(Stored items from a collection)

---*---

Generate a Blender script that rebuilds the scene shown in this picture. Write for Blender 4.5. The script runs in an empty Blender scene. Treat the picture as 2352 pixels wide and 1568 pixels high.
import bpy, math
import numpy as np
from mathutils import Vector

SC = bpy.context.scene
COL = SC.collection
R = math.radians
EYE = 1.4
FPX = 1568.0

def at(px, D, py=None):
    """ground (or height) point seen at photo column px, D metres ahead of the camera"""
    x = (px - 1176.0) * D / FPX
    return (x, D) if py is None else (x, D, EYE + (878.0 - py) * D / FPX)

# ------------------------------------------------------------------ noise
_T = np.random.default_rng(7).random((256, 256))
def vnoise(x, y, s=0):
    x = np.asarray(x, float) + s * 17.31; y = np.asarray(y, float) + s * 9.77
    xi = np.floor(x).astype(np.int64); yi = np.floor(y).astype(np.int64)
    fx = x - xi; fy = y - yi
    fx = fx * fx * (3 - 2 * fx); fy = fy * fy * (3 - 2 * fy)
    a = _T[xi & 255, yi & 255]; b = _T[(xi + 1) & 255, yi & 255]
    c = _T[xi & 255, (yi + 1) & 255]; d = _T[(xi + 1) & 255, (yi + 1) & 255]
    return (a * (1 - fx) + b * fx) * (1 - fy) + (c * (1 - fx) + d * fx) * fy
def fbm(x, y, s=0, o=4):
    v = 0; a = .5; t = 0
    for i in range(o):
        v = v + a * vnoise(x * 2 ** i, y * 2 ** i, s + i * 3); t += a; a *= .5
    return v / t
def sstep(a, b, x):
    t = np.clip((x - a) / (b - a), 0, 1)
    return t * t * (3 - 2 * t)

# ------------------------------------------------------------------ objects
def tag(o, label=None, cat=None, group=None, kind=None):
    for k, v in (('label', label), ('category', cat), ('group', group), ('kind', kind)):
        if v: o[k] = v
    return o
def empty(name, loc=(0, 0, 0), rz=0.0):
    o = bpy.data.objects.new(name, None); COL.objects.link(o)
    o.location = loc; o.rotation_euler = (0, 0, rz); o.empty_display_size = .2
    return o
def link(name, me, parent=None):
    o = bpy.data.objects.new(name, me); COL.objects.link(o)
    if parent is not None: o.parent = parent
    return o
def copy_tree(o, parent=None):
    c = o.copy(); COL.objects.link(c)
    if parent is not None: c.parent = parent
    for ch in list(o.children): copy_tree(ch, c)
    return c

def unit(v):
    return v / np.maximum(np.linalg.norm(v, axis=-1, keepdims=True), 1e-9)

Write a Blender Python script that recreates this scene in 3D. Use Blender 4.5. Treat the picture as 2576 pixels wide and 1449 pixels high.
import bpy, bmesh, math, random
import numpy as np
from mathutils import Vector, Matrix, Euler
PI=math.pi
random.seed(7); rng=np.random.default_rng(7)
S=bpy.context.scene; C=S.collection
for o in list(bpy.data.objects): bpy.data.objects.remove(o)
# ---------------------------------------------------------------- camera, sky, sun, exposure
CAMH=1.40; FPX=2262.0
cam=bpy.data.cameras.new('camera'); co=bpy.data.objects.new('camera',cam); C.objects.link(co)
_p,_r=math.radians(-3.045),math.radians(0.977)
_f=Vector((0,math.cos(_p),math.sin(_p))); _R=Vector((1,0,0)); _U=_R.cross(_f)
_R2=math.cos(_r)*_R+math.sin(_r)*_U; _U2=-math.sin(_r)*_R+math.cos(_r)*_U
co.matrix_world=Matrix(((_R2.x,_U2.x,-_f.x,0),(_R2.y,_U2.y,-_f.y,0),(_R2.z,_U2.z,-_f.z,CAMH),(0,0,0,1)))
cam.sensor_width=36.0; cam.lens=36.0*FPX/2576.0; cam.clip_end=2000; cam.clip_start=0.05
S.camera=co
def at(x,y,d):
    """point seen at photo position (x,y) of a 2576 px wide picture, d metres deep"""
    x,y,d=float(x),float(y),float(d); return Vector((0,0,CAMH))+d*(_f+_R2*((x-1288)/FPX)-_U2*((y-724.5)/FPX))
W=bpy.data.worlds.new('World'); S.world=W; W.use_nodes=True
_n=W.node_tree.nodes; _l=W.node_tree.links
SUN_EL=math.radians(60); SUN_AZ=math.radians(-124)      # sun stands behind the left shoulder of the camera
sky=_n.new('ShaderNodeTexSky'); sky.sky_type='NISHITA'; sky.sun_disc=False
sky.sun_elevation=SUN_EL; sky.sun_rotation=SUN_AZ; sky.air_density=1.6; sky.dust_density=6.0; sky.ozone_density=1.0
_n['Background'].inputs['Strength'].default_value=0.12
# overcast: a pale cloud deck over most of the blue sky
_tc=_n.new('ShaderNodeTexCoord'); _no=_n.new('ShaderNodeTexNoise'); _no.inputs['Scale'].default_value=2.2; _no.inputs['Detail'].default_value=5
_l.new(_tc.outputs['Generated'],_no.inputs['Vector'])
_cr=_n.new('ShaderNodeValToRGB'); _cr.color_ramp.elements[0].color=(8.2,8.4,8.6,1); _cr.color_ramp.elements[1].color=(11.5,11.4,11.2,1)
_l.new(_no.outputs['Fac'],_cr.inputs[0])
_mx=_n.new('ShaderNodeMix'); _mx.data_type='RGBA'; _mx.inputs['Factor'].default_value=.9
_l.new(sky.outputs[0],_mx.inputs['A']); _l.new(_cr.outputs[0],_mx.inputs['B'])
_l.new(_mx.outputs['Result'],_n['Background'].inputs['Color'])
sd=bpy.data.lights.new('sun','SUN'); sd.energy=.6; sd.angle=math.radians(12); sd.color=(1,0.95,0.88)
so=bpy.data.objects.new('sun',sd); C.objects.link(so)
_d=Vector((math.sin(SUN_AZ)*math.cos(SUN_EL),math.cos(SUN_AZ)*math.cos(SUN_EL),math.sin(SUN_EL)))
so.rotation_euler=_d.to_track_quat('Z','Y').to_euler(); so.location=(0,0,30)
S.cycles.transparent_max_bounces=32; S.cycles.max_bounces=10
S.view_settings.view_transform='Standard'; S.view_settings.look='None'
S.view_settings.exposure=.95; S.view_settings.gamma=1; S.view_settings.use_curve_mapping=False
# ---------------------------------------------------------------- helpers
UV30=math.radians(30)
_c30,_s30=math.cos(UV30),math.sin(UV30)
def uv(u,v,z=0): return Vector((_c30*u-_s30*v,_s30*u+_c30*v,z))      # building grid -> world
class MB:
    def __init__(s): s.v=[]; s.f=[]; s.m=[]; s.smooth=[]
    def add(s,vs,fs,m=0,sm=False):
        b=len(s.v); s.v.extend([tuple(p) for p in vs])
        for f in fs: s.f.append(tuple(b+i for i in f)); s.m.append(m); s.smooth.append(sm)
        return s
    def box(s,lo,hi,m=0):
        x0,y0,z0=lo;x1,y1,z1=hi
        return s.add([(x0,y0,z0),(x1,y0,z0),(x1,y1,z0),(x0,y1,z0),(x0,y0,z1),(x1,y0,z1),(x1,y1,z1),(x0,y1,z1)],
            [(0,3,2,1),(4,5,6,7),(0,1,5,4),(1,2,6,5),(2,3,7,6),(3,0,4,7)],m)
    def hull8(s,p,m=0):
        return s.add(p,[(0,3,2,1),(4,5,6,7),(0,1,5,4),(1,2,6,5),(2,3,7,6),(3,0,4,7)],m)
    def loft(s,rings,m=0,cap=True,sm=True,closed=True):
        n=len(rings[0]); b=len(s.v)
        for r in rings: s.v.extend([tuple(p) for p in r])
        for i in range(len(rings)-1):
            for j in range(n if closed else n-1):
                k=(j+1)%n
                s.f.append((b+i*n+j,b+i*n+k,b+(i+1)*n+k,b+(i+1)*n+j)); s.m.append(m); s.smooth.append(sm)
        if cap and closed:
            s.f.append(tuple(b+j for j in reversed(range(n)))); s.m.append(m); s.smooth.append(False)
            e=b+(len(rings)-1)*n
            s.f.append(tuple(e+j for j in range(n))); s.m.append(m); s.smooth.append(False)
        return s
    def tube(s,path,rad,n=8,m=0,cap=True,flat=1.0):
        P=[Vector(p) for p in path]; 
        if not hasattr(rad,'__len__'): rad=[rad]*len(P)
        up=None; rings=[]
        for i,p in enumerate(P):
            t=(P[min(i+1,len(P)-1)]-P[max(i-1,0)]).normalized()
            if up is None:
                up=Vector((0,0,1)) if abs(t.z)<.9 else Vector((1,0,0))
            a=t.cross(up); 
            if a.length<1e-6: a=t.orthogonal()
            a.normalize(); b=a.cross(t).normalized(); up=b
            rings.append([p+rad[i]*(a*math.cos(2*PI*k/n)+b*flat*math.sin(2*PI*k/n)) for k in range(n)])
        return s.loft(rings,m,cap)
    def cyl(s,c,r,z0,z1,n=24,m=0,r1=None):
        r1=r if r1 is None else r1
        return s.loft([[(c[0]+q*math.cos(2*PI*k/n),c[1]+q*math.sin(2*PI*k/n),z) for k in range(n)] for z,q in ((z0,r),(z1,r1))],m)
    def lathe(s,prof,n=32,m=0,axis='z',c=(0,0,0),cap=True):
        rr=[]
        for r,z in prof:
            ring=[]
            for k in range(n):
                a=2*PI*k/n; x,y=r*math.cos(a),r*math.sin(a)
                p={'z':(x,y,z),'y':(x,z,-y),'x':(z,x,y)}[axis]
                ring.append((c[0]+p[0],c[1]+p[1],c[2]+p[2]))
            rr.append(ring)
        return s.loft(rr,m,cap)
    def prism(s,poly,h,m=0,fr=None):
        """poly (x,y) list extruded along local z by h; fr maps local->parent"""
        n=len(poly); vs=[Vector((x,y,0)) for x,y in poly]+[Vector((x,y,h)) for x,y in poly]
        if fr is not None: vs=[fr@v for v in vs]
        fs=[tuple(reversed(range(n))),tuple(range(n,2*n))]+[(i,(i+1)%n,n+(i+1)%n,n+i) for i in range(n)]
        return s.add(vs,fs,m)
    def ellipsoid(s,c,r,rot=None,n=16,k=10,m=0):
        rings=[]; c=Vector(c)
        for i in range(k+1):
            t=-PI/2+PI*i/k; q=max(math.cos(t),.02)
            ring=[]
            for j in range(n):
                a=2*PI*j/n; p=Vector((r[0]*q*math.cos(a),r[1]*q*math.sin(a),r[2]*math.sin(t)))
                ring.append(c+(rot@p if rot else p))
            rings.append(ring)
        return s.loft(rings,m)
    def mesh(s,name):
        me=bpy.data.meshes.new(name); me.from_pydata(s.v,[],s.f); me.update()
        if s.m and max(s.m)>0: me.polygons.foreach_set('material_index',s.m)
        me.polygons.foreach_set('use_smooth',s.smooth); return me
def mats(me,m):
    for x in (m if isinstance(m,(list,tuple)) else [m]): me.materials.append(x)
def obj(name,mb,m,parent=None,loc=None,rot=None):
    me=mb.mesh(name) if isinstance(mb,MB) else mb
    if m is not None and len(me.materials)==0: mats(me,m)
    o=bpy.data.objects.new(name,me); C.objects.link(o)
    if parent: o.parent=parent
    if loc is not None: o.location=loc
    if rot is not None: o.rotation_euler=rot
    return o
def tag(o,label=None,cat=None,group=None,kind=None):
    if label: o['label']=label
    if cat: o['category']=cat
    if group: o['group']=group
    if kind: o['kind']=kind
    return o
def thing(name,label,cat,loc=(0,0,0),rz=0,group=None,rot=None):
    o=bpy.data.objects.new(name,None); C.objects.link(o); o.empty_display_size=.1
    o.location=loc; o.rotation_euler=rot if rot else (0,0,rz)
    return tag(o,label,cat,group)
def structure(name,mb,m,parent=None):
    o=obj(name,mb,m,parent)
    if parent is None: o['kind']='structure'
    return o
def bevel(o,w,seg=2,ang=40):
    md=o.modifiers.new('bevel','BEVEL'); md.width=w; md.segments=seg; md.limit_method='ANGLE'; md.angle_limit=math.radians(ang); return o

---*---

▸ **What is required**: Word for word, quote the lines of the material from the first line through the line with "return (x, D)", both ends included.

▸ **The response**:
Generate a Blender script that rebuilds the scene shown in this picture. Write for Blender 4.5. The script runs in an empty Blender scene. Treat the picture as 2352 pixels wide and 1568 pixels high.
import bpy, math
import numpy as np
from mathutils import Vector

SC = bpy.context.scene
COL = SC.collection
R = math.radians
EYE = 1.4
FPX = 1568.0

def at(px, D, py=None):
    """ground (or height) point seen at photo column px, D metres ahead of the camera"""
    x = (px - 1176.0) * D / FPX
    return (x, D) if py is None else (x, D, EYE + (878.0 - py) * D / FPX)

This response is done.